Telstra’s Mobile Foxtel Relaunches, Still Bad Value

Telstra has tweaked its Mobile Foxtel TV-to-smartphone offering several times in recent years, but it remains something of a niche offering. The latest “relaunch” makes some tweaks to the service, but there’s still a nasty sting in the conditions which makes it essentially impossible to recommend.

The basics of Telstra Mobile Foxtel are this: it only works on Android and iOS smartphones that are on a Telstra account. For a monthly fee (on contract) or a weekly fee (on mobile), you gain access to a range of TV channels, mostly from Foxtel but with ABC1 and SBS1 thrown in. The channels are a mixture of live-to-air and cached content. A big part of the appeal is that watching those channels doesn’t count against your monthly data allowance.

Telstra’s blog post “relaunching” the service highlights two available deals: the Value pack (16 channels for $8 a month) and the Ultimate Pack (28 channels for $15 a month).

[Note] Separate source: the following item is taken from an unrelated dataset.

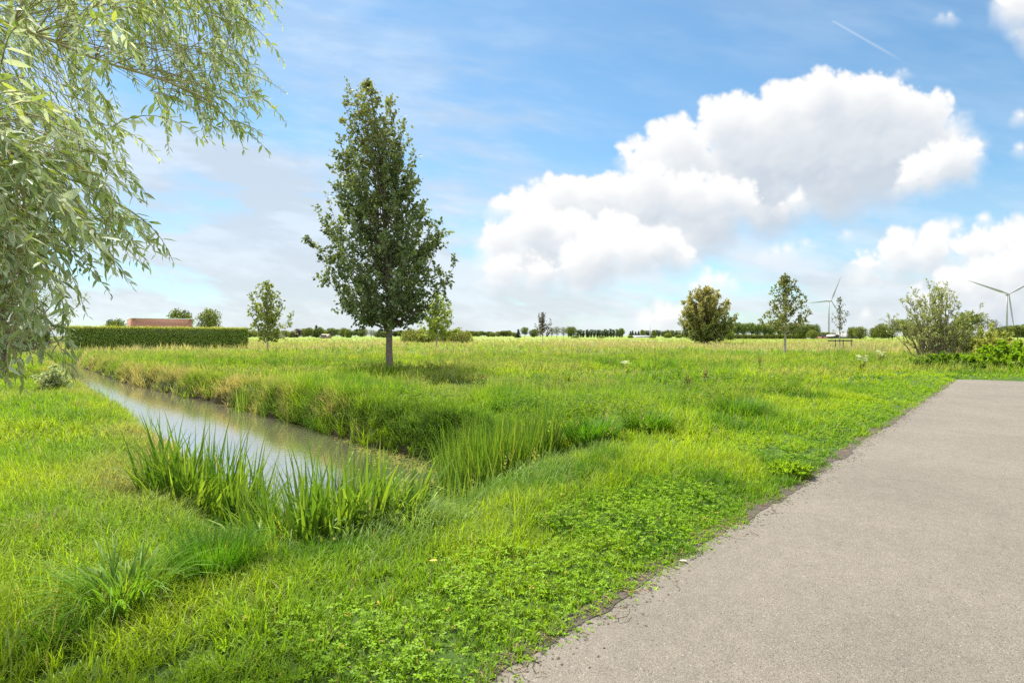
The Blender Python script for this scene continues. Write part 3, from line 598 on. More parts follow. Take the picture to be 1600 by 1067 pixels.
# ------------------------------------------------------------------ trees
def tree(name, label, cat, base, H, r0, crown0, env, nprim, asc, ntw, lpt, lsize, cfn, seed, axis=None, tpl=LEAF4, bark=None, leafm=None, group=None, twl=.22, lw=.75, droop=.25, inner=.35, wood=True, thin=0.0):
    r = np.random.default_rng(seed); base = np.array(base, float); t = thing(name, base, label, cat, group)
    ax = axis or (lambda f: np.array([0., 0.]))
    zs = np.linspace(0, 1, 14); tp = np.array([np.r_[ax(f), f * H] for f in zs]) + base; tp[1:-1, :2] += r.normal(0, r0 * .12, (12, 2))
    tp[0, 2] -= .15
    wb = MB(); wb.tube(tp, r0 * (1 - zs) ** .85 * np.where(zs < .03, 1.25, 1) + .008 * H / 8, 9)
    S, Dr, Ln, Zf = [], [], [], []
    for k in range(nprim):
        zf = (k + r.random()) / nprim; zt = crown0 + (H - crown0) * zf; az = k * 2.39996 + r.normal(0, .35)
        R = env(zf, az) * (r.uniform(.72, 1.04) if r.random() > inner else r.uniform(.3, .75))
        el = radians(asc(zf) + r.normal(0, 7)); zb = max(zt - R * math.tan(el), crown0 * .93 + .1 * r.random()); zb = min(zb, H * .985)
        f = zb / H; i = np.array([np.interp(f, zs, tp[:, j]) for j in range(3)]); e = np.r_[ax(zt / H), 0] + np.array([base[0] + R * cos(az), base[1] + R * sin(az), base[2] + zt])
        mid = (i + e) / 2 + np.array([cos(az) * R * .12, sin(az) * R * .12, -.10 * R * (1 if zf < .8 else .4)])
        tt = np.linspace(0, 1, 7)[:, None]; bp = (1 - tt) ** 2 * i + 2 * tt * (1 - tt) * mid + tt ** 2 * e
        bp[1:-1] += r.normal(0, .03 * R, (5, 3)); L = np.linalg.norm(e - i); br = max(r0 * .32 * (1 - f) ** .5 * min(1, L / (H * .2)), .006 * H / 8)
        wb.tube(bp, np.linspace(br, .004 * H / 8, 7), 5)
        m = max(3, int(ntw * L / (H * .22)))
        for j in range(m):
            q = r.uniform(.22, 1.0) if j else 1.0; s = np.array([np.interp(q, tt[:, 0], bp[:, a]) for a in range(3)]); d = bp[min(int(q * 6) + 1, 6)] - bp[max(int(q * 6) - 1, 0)]
            d = d / (np.linalg.norm(d) + 1e-6); v = d * .8 + r.normal(0, .6, 3) + np.array([0, 0, .25]); v /= np.linalg.norm(v); l = (twl * (1.25 - .5 * q) * r.uniform(.6, 1.3)) * min(L, H * .25)
            S.append(s); Dr.append(v); Ln.append(l); Zf.append(zf)
            if wood: wb.tube([s, s + v * l * .5 + [0, 0, .02 * l], s + v * l], [br * .3 + .002, .003, .002], 3)
    for q in np.linspace(crown0 / H + .1, 1.0, 26):             # leaves close to the leader
        for a in range(2):
            s = np.array([np.interp(q, zs, tp[:, j]) for j in range(3)]); v = r.normal(0, .6, 3) + [0, 0, .7]; S.append(s); Dr.append(v / np.linalg.norm(v)); Ln.append(env(min(max((q * H - crown0) / (H - crown0), 0), 1), a * pi) * .3 * r.uniform(.4, 1) + .02 * H); Zf.append(q)
    S, Dr, Ln, Zf = map(np.array, (S, Dr, Ln, Zf)); n = len(S) * lpt
    o = np.repeat(S, lpt, 0) + np.repeat(Dr * Ln[:, None], lpt, 0) * r.uniform(.1, 1.05, (n, 1)) + r.normal(0, lsize * .35, (n, 3))
    yd = np.repeat(Dr, lpt, 0) * .6 + r.normal(0, .7, (n, 3)) + np.array([0, 0, -droop]); nd = r.normal(0, .55, (n, 3)) + np.array([0, 0, 1.0])
    ln = lsize * r.uniform(.65, 1.3, n); tw = np.repeat(r.random(len(S)), lpt)
    cc = cfn(o - base, np.repeat(Zf, lpt), tw, r) * r.uniform(.75, 1.25, (n, 1)); k = r.random(n) >= thin * sstep(.5, .95, np.repeat(Zf, lpt))
    lb = MB(); leaves(lb, o[k], yd[k], nd[k], ln[k], ln[k] * lw, cc[k], tpl)
    wb.done('trunk', bark or M_BARK, t, True); lb.done('crown', leafm or M_LEAF, t)
    return t
def cmix(a, b, w=.6):
    a, b = np.array(a), np.array(b)
    return lambda p, zf, tw, r: mixc(np.tile(a, (len(p), 1)), b, np.clip(tw * w + r.random(len(p)) * (1 - w), 0, 1))
def prof(zz, rr): return lambda zf: np.interp(zf, zz, rr)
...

We’ve since clarified that the Ultimate Pack+Sport for $20 a month also remains available. New subscribers get their first month free.

But whichever plan you choose, there’s a vicious clause in the terms and conditions which renders Mobile Foxtel really bad value. Your usage is restricted to 200 minutes a month, and you can’t watch any given channel for more than 30 minutes a day. On particularly busy days, Telstra reserves the right to cut off usage after 15 minutes.

That renders the service all but useless for watching during your commute, catching a sports match or even watching most dramas. While Telstra says you can roll over unused minutes from the 200-minute total, that’s essentially meaningless if you can’t watch more than 30 minutes in a day anyway.

I get that trying to offer unmetered access to video is an expensive proposition, but this kind of restriction isn’t a sensible way to solve that problem. Until the available viewing time improves, I can’t see Mobile Foxtel taking off.